Sleeping Bear’s Wild Blue Yonder

Sleeping Bear’s Wild Blue Yonder

A history of Benzie’s airfields

As a high school student in 1938, Bob Laubach had more than the usual distractions outside his classroom window. On sunny days, shadows cast from airplane wings danced silently over school grounds as planes glided toward landing on the Frankfort Airport turf strip.

The first successful flight of a Michigan-built glider (manned, unpowered plane) was in 1909. By 1937, magazines such as National Geographic, The Saturday Evening Post, Reader’s Digest and Life touted the Frankfort and Elberta area as one of the nation’s premier spots for “soaring”, the hobby of glider plane enthusiasts. During this time, national soaring meets took place in two locations each year: Elmira, New York and Frankfort. The Northwest Soaring Club eventually established its headquarters as the Frankfort Airport.

One of the mandates from The Servicemen’s Readjustment Act of 1944 (informally known as the G.I. Bill) provided free flight instruction to servicemen returning from World War II. A flight school was established in Frankfort, bringing additional business to Frankfort’s Dow Memorial Field.

When Laubach returned from serving in WWII, he became an active member of the Frankfort Airport Authority for several years. In the late 1950s, he was instrumental in finding matching federal funds for needed airport improvements.

Originally the Frankfort Airport had two runways, one facing north/south, and one east/west. Lake Michigan air currents sometimes caused unstable conditions for takeoff and landing, and the airport was the scene of fatal accidents in 1947, 1949 and 1960.

Under direction of the Federal Aviation Administration (FAA) the raised funding was used in 1961 to eliminate the original runways and build one paved 2800-foot runway facing northwest/southeast (with lighting capability).

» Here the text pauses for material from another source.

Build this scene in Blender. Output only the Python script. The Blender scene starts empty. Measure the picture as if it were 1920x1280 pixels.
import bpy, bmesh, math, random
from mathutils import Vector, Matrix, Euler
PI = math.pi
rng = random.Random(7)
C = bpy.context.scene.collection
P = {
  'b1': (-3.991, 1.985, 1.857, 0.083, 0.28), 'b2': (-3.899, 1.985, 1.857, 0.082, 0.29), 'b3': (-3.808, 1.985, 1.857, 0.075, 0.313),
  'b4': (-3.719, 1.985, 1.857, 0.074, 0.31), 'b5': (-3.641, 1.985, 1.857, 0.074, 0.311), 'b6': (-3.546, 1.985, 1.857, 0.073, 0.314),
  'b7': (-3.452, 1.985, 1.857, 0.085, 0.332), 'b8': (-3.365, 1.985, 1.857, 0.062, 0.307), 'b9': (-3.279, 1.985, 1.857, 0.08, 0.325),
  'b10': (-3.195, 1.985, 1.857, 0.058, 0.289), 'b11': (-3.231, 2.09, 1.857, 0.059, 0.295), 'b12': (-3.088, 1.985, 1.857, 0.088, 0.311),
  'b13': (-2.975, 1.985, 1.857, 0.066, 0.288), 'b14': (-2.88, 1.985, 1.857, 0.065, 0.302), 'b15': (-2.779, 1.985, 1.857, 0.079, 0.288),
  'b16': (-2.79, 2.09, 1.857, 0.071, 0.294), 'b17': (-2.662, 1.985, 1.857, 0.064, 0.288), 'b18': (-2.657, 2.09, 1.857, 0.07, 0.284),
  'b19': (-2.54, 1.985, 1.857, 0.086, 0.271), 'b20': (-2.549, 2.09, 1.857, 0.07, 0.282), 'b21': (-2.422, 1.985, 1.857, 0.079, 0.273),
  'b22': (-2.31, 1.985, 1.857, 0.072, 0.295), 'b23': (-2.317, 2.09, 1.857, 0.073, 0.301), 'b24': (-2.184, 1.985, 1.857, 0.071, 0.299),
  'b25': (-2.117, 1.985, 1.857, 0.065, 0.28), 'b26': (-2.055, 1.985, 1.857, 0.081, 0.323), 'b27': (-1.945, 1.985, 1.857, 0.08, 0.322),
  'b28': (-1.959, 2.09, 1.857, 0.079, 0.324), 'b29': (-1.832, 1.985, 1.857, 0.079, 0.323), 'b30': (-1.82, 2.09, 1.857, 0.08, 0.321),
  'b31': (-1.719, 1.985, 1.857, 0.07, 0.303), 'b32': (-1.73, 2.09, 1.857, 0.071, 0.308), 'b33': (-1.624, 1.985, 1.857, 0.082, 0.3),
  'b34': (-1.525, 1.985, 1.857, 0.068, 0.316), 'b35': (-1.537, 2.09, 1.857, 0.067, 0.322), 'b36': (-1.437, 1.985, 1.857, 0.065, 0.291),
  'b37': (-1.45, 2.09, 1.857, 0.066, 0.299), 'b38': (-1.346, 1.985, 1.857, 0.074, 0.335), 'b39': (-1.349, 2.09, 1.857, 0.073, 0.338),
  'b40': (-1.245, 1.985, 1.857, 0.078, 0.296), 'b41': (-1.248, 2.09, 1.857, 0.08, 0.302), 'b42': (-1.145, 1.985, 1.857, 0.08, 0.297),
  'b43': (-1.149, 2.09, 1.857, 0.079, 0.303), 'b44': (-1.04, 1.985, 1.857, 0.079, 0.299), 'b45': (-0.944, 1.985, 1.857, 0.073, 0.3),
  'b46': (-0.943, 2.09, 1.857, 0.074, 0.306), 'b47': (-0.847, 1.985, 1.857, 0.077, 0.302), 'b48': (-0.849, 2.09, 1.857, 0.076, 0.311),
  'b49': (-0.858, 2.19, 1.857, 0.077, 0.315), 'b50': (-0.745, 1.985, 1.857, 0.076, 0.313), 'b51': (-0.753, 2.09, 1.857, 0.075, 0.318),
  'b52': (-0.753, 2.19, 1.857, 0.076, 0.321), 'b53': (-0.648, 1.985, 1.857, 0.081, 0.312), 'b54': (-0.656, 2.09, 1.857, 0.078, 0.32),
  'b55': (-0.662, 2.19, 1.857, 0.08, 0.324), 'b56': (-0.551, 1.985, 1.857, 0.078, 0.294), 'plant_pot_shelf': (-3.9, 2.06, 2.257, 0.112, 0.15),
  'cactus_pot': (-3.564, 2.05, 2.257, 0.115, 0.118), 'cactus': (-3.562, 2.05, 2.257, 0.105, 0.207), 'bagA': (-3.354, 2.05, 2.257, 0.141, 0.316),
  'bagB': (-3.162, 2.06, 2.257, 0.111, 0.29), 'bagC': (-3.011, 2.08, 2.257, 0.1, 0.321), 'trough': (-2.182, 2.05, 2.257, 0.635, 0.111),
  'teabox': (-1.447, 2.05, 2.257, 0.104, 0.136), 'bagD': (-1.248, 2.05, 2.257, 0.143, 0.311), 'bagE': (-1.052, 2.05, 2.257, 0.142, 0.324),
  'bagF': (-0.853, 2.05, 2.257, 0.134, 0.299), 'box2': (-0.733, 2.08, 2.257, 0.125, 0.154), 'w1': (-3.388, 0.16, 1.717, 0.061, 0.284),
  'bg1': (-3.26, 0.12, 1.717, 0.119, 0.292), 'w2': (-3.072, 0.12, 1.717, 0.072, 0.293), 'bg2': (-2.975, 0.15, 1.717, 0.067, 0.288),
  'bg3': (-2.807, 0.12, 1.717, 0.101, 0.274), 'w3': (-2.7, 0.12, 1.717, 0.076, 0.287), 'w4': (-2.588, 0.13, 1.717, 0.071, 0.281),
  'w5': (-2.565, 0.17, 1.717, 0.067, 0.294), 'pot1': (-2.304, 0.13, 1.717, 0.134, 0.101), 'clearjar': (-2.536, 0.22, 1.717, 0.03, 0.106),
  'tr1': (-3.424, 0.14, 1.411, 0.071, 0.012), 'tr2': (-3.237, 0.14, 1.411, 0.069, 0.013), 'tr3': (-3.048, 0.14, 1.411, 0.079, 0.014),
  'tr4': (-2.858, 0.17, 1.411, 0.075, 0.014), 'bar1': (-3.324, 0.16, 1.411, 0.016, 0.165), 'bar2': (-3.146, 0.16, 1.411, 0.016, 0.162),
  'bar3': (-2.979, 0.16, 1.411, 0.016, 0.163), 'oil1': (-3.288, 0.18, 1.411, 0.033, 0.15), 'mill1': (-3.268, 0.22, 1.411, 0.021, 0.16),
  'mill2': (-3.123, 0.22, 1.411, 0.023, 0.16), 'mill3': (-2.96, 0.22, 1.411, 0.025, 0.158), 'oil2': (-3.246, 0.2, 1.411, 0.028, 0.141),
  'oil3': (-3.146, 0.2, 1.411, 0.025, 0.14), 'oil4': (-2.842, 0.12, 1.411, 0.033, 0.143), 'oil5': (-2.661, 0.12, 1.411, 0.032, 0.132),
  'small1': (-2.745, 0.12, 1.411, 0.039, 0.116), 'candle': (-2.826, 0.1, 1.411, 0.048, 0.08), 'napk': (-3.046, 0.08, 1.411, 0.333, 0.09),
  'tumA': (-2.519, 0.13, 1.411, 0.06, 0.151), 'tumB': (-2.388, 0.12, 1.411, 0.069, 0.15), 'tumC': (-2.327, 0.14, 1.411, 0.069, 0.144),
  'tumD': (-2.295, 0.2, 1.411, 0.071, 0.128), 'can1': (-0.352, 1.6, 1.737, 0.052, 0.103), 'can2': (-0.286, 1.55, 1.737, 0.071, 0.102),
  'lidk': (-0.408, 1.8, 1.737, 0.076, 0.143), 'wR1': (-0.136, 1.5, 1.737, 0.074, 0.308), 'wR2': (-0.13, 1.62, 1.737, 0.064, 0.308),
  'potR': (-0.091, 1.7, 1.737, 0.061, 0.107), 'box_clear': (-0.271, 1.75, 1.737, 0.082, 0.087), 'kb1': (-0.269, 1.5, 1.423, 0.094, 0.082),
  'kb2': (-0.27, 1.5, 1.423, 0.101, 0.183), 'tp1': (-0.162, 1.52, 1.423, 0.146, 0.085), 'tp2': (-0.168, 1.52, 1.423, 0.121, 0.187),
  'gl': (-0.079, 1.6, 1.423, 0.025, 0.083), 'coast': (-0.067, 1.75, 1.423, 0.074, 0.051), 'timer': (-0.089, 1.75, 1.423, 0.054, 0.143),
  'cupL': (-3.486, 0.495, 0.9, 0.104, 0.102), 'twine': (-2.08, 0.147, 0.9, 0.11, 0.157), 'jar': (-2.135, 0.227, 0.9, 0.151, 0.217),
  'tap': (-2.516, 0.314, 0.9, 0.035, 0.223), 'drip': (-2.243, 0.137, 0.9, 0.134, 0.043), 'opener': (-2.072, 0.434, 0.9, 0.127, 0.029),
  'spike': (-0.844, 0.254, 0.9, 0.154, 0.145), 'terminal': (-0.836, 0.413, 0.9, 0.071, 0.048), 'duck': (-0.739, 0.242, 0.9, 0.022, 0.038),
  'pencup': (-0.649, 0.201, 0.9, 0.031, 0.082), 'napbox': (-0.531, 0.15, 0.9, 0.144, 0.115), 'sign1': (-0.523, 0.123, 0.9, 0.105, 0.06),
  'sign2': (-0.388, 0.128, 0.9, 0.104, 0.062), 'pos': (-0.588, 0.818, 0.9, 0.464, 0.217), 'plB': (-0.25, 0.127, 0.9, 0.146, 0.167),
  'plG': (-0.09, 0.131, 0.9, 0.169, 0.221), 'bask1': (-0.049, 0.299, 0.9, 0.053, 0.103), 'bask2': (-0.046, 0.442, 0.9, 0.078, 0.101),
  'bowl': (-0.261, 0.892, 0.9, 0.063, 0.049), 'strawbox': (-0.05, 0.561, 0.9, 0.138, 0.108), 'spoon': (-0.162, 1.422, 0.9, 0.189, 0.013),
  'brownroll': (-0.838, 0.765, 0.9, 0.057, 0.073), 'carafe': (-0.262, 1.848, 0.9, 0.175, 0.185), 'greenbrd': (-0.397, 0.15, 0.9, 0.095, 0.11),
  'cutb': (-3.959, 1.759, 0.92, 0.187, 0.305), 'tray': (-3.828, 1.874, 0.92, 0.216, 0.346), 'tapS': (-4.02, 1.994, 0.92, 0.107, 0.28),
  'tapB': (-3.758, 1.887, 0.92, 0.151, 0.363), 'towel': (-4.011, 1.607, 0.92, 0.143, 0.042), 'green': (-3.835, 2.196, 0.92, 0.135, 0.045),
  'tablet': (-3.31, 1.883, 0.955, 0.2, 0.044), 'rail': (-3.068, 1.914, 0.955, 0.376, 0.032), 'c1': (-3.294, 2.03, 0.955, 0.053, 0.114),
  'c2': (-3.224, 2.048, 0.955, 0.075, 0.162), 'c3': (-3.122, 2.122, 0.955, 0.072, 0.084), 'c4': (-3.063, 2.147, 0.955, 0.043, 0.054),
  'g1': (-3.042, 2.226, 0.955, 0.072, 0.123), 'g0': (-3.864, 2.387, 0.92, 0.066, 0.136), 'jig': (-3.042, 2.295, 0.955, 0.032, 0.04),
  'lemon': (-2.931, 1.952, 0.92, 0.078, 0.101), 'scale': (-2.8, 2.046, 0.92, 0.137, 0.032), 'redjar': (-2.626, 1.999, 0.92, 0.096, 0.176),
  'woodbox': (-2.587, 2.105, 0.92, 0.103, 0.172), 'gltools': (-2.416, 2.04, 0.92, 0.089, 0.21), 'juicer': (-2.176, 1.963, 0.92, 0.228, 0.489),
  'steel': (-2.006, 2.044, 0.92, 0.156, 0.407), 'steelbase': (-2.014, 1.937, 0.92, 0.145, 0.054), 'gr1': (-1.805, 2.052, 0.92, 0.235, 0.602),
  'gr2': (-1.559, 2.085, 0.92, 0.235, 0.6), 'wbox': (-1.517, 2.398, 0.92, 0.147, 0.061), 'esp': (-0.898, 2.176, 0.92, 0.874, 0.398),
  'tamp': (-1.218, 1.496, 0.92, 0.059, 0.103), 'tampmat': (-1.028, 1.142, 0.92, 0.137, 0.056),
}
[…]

In 2006, the runway was lengthened to its present 4050 feet, and the current terminal building was added, providing an indoor seating area and additional amenities for airport patrons.

Although the Northwest Soaring Club moved operational headquarters from Frankfort to Cadillac in 2011, Frankfort’s Dow Memorial Field continues to be the area’s busiest small recreational air hub.

“We’re the only area airport, other than Traverse City and Manistee, offering fuel on site,” said Frankfort’s current manager Jay Darling. “In the summer season, we’ve sometimes accommodated more than 500 flights a month.” Dow Memorial Field remains open year-round, although winter conditions do cause the runway to be closed as necessary. “We have to make decisions on those sub-zero days, knowing we need to use common sense for our equipment, and stay within our budget,” noted Darling.

Although Frankfort’s airport (owned by the Frankfort City-County Airport Authority) is the area’s busiest, there are 10 more airports recognized by the FAA located in the Sleeping Bear area. The second busiest is the Thompsonville Airport, owned by the Village of Thompsonville.

In the late 1940s, Benzie County citizens successfully blocked a military effort to create an airbase in Homestead Township near Interlochen. The Homestead Airbase would have needed a 12,000-foot runway to accommodate takeoff and landings of B-52 fighter planes, and citizens were concerned with noise impact on the nearby National Music Camp (now Interlochen Academy of Arts). The Thompsonville Airport was built shortly after the Homestead Airbase defeat, as a vehicle for the area’s casual flight enthusiasts.

Today, the Thompsonville Airport, offers two runways (one turf and one asphalt). Thompsonville Airport Manager Tim Windrim says the airport traffic is a good mix of local enthusiasts and tourists. “Some of the summer folks would rather land over here (in Thompsonville) because the wind situation is a little better than in Frankfort,” Windrim said.

Thompsonville Airport is the primary base for the Benzie Area Radio Controllers (BARC), a private club whose members build and fly small radio-controlled aircraft. Two major fund-raising events are hosted each year by BARC, with the public being encouraged to attend. In 2014, the Spring Thing (one of the largest radio controlled flying events in Michigan) will be May 17. Spring Thing proceeds will primarily fund needed airport improvements. The Summer Air Show will be held August 23, with proceeds being given to the Wounded Warrior Project.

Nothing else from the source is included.